Tan sólo un periodista descuartizado más

"Cosas que pasan". Con este cinismo ha despachado a Donald Trump la pregunta sobre el periodista Jamal Khashoggi, fallecido según todos los indicios por un pelotón saudí que le mató en un consulado del país en Turquía. No podemos decir que el Sátrapa in Chief escupe sobre su tumba, porque ni siquiera hay ataúd sobre el que lamentar su muerte: este periodista del Washington Post fue descuartizado y se da por hecho que se desintegraron las diferentes partes de su cuerpo con productos químicos. Sí, cosas que ocurren.

Cuando pensamos en periodistas muertos, el tópico nos lleva a reporteros de guerra caídos en el campo de batalla como efecto más o menos colateral. Pero esto está cambiando. Desde los años 90 hasta la actualidad, se han multiplicado los asesinatos en manos de sicarios. Lo explica muy bien Josep Gifreu en su último libro Argos en el laberinto, editado por Saldomar. Allí se recogen distintos casos con perspectiva histórica. Sale Khashoggi pero también Gareth Jones, que informó de los horrores de la campaña del hambre aplicada contra Ucrania en los años 30. O Josep Maria Planes, si queremos un referente más nuestro. Más allá del siniestro catálogo de periodistas fallecidos por querer explicar realidades incómodas, el libro aporta un dato fundamental: en ocho de cada diez casos estos asesinatos quedan impunes.
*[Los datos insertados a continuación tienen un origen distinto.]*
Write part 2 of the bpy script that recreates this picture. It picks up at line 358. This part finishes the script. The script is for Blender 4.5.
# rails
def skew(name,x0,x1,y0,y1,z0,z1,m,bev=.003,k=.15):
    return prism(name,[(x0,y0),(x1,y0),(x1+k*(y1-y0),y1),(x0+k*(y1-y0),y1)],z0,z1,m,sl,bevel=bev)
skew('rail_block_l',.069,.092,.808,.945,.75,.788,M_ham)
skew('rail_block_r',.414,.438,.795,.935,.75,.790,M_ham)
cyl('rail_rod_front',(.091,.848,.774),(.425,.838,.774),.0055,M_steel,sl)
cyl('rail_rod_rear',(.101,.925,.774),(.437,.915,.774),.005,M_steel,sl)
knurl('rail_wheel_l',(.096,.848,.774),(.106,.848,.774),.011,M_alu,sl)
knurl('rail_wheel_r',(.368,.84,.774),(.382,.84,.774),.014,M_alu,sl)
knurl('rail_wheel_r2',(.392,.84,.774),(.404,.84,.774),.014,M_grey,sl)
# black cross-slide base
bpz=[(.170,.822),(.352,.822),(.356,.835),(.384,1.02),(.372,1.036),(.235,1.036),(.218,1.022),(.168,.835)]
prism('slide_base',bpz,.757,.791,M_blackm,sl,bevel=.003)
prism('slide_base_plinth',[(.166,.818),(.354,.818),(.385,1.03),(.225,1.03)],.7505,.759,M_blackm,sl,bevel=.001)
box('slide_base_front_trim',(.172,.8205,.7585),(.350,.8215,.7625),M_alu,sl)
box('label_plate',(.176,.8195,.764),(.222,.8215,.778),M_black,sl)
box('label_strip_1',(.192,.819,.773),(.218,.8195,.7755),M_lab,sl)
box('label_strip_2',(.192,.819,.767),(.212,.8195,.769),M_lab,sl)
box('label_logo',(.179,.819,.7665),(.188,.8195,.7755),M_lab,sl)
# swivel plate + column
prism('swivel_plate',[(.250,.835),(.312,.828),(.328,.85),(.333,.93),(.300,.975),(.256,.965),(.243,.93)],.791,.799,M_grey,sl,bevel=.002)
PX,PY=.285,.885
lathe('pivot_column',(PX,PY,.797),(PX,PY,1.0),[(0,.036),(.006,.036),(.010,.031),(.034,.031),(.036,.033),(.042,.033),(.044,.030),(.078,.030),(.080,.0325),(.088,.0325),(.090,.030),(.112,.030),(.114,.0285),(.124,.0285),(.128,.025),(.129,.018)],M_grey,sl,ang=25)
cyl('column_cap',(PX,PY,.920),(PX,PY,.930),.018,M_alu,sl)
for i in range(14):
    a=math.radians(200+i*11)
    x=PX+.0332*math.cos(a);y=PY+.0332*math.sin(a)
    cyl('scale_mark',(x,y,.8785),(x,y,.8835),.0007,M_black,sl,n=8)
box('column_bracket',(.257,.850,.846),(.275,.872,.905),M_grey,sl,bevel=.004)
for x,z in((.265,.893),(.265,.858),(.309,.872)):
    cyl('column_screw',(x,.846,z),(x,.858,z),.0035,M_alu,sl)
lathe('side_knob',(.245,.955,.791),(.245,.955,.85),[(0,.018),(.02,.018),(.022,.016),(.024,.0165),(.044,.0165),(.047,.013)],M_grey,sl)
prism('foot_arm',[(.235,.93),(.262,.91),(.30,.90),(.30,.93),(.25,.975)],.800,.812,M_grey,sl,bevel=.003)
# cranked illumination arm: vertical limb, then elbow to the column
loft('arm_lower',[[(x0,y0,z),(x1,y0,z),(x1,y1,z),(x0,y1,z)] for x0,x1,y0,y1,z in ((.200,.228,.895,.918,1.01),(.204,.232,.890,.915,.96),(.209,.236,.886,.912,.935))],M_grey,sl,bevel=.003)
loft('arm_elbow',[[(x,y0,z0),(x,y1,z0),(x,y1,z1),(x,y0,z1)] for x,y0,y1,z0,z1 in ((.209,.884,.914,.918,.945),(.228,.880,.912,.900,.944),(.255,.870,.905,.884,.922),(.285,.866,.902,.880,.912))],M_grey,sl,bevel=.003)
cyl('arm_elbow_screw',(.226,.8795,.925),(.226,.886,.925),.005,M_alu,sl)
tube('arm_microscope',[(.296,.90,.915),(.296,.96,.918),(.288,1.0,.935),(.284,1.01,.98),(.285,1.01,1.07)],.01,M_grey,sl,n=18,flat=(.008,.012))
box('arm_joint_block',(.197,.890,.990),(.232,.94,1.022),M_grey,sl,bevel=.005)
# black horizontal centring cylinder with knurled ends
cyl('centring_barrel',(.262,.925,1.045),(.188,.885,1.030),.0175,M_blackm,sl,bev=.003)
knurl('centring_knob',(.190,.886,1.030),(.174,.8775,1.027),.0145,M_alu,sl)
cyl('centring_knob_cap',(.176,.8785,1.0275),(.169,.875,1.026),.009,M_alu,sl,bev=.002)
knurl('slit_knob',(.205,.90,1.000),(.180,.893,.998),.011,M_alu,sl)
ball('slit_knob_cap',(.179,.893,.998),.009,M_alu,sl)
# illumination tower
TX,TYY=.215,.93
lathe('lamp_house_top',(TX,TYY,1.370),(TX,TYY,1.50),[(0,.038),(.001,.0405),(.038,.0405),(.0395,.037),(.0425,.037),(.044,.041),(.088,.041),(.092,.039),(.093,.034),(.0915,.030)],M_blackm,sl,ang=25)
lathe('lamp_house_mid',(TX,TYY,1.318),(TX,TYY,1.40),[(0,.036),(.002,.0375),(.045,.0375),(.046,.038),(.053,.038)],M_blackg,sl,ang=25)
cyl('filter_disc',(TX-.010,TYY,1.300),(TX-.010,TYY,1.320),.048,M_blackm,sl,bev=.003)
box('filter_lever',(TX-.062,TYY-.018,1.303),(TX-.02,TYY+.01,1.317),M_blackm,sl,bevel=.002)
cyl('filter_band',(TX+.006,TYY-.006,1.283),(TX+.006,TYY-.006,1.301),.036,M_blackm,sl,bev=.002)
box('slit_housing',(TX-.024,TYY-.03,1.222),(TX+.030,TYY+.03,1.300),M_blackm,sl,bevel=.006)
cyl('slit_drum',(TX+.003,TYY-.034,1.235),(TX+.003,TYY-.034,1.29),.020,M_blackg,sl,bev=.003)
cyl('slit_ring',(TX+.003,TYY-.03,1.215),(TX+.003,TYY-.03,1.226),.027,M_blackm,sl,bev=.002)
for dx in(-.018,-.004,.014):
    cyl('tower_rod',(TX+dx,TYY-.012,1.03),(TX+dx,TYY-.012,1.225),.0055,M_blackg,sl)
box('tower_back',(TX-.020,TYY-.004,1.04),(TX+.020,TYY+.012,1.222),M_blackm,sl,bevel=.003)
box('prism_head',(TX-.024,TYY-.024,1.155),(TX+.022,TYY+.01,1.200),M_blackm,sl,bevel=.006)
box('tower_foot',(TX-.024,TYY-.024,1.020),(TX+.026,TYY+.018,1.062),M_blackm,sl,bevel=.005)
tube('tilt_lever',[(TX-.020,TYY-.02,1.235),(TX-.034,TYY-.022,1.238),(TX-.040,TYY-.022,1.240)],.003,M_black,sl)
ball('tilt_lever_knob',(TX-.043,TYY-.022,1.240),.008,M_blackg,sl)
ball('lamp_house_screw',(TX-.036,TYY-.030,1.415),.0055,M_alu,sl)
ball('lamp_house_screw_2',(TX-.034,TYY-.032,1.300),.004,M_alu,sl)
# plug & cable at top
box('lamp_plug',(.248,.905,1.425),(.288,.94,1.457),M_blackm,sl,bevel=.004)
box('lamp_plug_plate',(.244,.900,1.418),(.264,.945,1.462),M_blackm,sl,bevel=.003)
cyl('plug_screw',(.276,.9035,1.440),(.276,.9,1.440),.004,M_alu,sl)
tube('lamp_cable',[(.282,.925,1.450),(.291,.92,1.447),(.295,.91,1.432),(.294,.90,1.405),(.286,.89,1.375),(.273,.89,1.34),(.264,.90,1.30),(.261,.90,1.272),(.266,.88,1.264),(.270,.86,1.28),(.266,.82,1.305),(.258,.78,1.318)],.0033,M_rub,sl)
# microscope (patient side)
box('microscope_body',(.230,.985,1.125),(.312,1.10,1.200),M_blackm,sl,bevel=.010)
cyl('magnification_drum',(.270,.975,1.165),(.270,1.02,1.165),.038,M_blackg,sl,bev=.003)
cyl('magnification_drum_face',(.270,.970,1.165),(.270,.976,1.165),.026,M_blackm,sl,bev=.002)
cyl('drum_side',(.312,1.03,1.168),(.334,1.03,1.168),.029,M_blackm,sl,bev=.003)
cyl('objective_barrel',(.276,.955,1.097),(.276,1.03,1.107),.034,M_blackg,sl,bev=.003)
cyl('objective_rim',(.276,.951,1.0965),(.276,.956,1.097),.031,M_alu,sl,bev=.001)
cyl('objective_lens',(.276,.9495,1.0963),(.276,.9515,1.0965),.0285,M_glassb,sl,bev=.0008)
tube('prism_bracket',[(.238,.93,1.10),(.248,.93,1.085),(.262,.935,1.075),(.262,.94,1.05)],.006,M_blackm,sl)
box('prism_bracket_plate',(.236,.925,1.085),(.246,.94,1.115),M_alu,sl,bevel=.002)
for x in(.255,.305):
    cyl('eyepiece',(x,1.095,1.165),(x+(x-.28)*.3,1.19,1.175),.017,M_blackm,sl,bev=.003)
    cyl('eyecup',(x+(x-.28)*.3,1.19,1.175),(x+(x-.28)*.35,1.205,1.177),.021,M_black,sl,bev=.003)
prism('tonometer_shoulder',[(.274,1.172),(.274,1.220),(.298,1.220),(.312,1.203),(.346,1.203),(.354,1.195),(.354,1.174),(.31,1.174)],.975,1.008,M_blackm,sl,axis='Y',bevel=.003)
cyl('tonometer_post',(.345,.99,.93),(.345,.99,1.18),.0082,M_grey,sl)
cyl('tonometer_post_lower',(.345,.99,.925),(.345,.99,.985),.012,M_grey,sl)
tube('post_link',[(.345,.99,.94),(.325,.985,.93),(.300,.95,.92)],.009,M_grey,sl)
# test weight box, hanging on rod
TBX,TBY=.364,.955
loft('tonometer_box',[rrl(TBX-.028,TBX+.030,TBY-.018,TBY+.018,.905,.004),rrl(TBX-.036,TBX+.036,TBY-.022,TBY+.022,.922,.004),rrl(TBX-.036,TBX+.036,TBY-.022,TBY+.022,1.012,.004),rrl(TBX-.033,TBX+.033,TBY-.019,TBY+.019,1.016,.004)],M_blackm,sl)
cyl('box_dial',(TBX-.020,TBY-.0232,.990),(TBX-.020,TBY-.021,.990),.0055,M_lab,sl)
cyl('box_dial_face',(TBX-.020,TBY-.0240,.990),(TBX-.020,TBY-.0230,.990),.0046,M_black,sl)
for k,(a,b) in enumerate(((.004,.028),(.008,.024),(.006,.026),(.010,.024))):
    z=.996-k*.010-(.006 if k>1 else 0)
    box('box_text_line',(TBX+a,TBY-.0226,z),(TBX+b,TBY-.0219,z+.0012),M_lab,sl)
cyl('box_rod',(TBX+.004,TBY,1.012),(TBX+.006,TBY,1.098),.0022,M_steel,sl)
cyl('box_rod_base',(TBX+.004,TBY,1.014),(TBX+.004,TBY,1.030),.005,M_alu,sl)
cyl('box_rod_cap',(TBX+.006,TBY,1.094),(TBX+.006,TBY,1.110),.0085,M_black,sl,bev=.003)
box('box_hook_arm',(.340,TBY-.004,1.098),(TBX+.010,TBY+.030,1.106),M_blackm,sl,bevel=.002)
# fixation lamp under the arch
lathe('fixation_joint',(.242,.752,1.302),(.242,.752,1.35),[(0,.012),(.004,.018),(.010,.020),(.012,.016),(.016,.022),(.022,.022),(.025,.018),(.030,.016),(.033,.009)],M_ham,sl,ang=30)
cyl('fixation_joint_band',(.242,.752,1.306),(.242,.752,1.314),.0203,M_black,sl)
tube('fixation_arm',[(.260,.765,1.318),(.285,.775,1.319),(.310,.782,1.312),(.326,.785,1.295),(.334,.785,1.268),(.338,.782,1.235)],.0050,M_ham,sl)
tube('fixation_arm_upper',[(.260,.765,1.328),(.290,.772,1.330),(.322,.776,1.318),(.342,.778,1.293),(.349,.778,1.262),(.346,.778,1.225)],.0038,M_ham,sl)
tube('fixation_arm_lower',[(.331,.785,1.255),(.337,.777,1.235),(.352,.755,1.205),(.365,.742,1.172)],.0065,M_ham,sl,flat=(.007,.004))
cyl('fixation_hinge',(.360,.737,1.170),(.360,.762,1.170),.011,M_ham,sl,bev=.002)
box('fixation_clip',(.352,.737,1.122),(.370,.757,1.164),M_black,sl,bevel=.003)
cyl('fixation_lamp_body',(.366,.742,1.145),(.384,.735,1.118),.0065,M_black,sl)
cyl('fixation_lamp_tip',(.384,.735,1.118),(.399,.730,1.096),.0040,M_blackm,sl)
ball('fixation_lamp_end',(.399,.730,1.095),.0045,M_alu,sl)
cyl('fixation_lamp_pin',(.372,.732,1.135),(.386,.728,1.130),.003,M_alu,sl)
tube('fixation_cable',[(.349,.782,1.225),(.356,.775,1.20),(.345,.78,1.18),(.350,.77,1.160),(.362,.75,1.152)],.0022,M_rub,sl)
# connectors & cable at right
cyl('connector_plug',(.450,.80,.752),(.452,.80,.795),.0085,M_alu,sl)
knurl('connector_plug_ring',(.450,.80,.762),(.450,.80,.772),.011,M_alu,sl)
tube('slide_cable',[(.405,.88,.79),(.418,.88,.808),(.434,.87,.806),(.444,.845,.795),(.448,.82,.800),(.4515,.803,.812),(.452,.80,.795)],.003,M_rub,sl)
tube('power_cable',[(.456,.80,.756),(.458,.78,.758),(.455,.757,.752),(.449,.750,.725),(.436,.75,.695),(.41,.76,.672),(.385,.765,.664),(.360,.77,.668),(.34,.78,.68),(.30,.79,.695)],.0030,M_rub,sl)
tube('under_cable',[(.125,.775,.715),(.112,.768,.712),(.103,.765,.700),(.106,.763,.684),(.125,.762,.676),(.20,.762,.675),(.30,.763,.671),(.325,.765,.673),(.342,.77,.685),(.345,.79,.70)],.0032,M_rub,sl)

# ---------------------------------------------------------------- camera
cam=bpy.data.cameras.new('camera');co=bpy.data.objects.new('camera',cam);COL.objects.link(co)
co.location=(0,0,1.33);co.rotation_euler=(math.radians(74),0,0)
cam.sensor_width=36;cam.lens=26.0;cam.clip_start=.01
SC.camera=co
Si, además, asumimos que la gran mortandad de periodistas en Gaza no es fruto de los avatares inevitables de la guerra –las malditas cosas que ocurren– sino que se trata de asesinatos selectivos y conscientemente dirigidos para silenciar una visión del conflicto, resulta entonces urgente reformular las legislaciones de ámbito supranacional para frenar. Y no sólo promulgarlas: también hacerlas cumplir hasta las últimas consecuencias, por mucho que los Trumps de la vida empujen en dirección exactamente contraria.